> **Problem statement**:
Pull every line containing "from" out of the material below.

- - -

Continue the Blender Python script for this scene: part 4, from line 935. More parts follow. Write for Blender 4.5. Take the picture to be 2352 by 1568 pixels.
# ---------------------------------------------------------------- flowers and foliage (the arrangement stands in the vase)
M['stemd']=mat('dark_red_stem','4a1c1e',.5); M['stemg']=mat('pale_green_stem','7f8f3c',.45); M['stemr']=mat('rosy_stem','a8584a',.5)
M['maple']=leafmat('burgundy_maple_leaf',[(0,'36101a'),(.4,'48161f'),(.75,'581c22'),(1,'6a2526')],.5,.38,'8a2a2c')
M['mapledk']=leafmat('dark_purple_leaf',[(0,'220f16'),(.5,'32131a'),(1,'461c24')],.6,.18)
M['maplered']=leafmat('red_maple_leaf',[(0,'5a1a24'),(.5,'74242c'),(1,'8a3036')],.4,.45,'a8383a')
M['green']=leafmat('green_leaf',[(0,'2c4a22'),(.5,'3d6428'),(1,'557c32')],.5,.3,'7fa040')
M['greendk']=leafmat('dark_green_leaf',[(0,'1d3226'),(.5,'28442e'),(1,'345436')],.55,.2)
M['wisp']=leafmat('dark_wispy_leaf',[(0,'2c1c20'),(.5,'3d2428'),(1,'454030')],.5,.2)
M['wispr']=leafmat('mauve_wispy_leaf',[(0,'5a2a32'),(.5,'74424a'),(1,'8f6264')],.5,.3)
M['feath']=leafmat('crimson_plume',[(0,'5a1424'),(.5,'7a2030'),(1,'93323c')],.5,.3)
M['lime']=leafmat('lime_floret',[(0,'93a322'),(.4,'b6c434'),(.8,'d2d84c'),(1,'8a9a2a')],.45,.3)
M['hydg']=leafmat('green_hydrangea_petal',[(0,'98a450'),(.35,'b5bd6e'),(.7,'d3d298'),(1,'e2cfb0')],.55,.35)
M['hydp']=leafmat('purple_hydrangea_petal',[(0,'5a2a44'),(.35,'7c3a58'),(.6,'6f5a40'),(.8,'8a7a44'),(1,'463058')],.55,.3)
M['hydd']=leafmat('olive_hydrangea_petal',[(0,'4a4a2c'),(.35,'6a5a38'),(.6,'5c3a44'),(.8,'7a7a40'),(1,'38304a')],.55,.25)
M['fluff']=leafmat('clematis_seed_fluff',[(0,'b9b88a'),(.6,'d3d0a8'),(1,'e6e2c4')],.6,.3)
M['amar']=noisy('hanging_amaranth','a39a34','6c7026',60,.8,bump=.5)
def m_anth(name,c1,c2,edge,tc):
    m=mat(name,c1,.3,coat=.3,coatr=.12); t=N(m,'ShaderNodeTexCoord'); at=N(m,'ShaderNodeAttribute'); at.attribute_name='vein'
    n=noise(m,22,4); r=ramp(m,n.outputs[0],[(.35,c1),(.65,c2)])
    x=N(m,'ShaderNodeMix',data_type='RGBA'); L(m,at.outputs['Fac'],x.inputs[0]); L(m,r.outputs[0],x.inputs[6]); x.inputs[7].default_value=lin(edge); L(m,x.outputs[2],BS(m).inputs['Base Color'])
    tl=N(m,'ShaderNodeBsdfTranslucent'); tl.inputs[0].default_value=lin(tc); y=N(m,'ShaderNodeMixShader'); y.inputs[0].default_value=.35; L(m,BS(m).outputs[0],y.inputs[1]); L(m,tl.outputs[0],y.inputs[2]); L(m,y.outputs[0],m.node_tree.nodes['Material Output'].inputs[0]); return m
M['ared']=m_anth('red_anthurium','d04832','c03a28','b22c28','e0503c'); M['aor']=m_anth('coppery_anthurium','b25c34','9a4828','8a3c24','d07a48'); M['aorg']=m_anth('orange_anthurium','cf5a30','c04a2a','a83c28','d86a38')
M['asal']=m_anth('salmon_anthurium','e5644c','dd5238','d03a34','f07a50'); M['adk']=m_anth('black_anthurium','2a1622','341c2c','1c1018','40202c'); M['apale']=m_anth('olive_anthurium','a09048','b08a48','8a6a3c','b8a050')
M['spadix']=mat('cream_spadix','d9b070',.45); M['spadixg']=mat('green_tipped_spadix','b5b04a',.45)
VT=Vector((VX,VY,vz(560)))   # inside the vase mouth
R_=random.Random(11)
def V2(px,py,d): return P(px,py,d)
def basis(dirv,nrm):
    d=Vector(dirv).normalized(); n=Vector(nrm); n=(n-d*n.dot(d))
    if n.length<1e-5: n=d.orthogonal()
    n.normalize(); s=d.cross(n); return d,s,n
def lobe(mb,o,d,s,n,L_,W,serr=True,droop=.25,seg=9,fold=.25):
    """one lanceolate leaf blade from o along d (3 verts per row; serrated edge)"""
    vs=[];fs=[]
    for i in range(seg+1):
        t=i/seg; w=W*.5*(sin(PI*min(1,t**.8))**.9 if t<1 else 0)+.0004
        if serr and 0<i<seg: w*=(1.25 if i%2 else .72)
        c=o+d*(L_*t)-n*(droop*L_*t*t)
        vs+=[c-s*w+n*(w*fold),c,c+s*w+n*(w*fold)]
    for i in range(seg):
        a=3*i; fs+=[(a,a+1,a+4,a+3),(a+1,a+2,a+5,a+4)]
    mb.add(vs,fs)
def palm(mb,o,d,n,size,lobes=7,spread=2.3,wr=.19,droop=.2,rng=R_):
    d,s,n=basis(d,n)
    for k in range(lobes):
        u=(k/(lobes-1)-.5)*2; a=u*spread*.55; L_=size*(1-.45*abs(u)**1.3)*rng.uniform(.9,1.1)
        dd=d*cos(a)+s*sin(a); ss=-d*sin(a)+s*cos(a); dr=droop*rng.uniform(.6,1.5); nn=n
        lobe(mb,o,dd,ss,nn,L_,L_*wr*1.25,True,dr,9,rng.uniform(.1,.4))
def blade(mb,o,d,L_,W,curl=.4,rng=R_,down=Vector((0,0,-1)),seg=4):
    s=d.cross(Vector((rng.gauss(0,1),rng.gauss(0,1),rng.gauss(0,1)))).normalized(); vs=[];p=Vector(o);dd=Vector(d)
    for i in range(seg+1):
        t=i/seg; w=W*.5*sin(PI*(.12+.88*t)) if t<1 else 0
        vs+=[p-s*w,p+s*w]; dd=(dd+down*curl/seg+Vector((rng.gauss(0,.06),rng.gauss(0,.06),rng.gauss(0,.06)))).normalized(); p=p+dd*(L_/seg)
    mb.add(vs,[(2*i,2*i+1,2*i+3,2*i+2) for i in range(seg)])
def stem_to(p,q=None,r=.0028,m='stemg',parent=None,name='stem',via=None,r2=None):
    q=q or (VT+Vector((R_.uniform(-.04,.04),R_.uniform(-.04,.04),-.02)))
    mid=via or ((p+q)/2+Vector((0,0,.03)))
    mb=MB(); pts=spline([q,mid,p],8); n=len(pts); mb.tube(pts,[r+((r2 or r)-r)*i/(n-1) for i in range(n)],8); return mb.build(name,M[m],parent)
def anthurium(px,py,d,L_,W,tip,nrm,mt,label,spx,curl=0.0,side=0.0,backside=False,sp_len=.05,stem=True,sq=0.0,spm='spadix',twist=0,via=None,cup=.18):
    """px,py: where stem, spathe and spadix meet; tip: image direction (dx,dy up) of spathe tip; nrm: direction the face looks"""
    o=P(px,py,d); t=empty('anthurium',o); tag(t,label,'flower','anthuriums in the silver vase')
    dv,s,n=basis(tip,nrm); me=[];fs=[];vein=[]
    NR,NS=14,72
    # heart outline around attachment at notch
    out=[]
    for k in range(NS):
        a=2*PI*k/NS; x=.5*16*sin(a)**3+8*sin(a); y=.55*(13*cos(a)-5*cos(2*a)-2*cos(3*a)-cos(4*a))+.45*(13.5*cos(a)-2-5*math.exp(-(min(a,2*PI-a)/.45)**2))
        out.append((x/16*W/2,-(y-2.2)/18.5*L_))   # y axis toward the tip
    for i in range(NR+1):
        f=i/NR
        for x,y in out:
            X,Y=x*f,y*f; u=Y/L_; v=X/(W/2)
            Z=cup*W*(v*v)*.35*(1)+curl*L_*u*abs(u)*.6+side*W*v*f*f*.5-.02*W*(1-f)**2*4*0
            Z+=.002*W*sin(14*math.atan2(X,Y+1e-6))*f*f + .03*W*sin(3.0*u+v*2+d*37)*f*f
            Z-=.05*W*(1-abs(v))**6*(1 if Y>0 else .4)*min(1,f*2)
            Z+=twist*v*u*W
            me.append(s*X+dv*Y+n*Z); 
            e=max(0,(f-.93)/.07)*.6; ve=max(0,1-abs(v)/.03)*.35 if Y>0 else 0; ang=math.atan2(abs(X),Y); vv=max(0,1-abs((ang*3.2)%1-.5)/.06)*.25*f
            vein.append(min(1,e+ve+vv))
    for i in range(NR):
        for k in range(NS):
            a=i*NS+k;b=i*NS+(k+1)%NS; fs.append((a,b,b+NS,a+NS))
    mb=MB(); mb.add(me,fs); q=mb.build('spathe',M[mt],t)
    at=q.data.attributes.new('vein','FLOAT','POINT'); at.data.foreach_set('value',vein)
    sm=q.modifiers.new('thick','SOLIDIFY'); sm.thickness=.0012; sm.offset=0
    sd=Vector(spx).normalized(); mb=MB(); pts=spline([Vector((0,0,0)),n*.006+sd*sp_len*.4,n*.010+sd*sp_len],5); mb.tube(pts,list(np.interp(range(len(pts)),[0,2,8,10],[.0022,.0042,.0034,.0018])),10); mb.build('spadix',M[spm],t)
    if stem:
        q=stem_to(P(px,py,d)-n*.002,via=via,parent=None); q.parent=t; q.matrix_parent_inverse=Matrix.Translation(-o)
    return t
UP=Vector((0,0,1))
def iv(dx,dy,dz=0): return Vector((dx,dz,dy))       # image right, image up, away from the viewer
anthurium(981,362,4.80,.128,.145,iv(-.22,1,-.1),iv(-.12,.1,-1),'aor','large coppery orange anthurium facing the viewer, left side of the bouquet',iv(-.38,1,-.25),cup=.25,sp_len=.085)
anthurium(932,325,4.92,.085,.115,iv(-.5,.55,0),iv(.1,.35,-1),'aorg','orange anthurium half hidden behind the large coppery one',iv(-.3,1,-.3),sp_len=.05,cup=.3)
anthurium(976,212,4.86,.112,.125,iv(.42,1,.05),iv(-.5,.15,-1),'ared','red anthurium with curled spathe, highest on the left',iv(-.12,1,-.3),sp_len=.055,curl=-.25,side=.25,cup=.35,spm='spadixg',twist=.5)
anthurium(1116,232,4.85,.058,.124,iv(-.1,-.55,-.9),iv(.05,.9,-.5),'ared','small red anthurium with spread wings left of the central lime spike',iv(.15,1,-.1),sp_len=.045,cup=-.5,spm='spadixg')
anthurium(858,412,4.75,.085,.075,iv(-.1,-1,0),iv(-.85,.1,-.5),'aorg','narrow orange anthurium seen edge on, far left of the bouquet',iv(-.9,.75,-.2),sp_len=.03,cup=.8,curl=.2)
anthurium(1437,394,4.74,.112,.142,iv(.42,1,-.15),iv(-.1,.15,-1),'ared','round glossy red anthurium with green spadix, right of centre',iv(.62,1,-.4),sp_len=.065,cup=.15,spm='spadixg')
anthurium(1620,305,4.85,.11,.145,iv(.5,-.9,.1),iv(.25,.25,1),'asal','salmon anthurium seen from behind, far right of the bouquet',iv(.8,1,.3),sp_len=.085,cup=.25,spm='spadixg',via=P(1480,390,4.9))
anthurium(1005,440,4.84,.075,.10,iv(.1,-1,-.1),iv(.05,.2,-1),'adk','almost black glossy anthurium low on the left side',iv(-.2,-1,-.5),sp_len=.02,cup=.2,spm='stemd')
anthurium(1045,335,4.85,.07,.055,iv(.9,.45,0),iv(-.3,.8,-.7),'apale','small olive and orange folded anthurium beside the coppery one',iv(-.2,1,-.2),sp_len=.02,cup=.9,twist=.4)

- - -

> **Task output**:
Continue the Blender Python script for this scene: part 4, from line 935. More parts follow. Write for Blender 4.5. Take the picture to be 2352 by 1568 pixels.
    """one lanceolate leaf blade from o along d (3 verts per row; serrated edge)"""
def iv(dx,dy,dz=0): return Vector((dx,dz,dy))       # image right, image up, away from the viewer
anthurium(1620,305,4.85,.11,.145,iv(.5,-.9,.1),iv(.25,.25,1),'asal','salmon anthurium seen from behind, far right of the bouquet',iv(.8,1,.3),sp_len=.085,cup=.25,spm='spadixg',via=P(1480,390,4.9))